The agency sued Binance and Mr. Zhao for failing to restrict U.S. customers from its platform and misleading investors about its market surveillance controls, as well as for operating an unregistered securities exchange.

The SEC’s complaint, filed Monday in federal court in Washington, D.C., also alleges that Binance and Mr. Zhao secretly control customers’ assets, allowing them to commingle and divert customer funds, and that Binance created separate U.S. entities “as part of an elaborate scheme to evade U.S. federal securities laws.”

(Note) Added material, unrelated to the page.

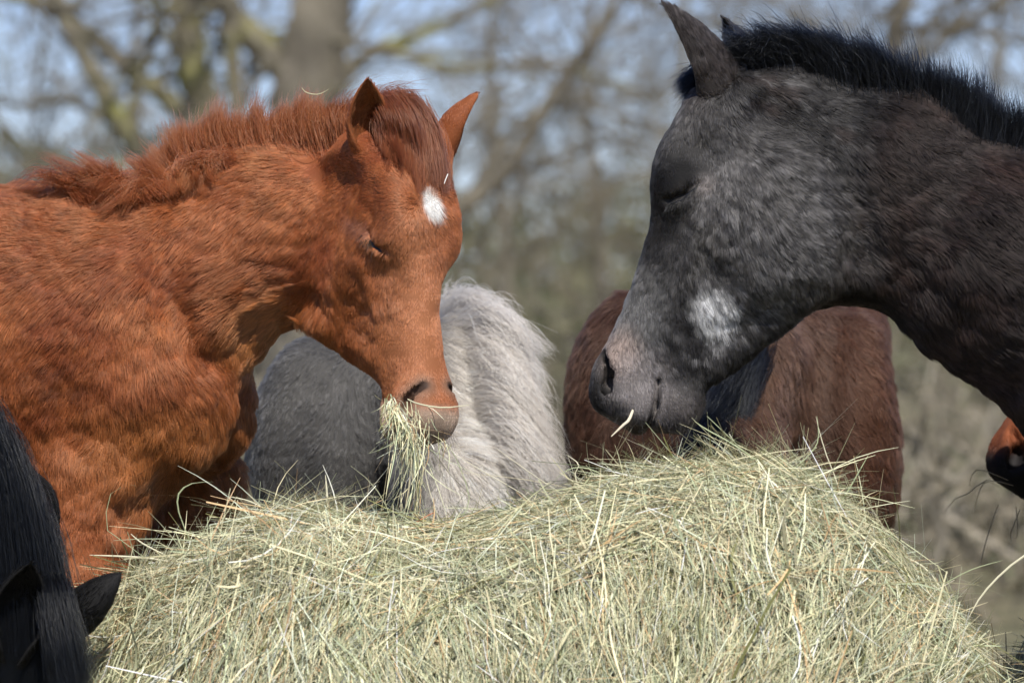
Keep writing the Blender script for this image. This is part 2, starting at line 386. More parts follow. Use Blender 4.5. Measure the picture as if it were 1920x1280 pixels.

The SEC also alleged that from at least September 2019 until June 2022, Sigma Chain, a trading firm owned and controlled by Mr. Zhao, engaged in wash trading that artificially inflated the trading volume of crypto asset securities on the Binance.US Platform.

"We allege that Zhao and Binance entities engaged in an extensive web of deception, conflicts of interest, lack of disclosure, and calculated evasion of the law,” SEC Chair Gary Gensler said in a statement.

Binance did not immediately respond to a request for comment on the charges. In a tweet, Mr. Zhao said Binance would issue a response once it has reviewed the SEC's complaint, and said the exchange's team is “standing by, ensuring systems are stable, including withdrawals, and deposits.”

The move is the latest in a series of legal woes for Binance, which was also sued by the U.S. Commodity Futures Trading Commission in March for operating what the regulator alleged were an “illegal” exchange and a “sham compliance program, with Zhao calling those charges “disappointing” and an “incomplete recitation of facts.”

Binance is also under investigation by the Justice Department for suspected money laundering and sanctions violations, according to people familiar with the probe.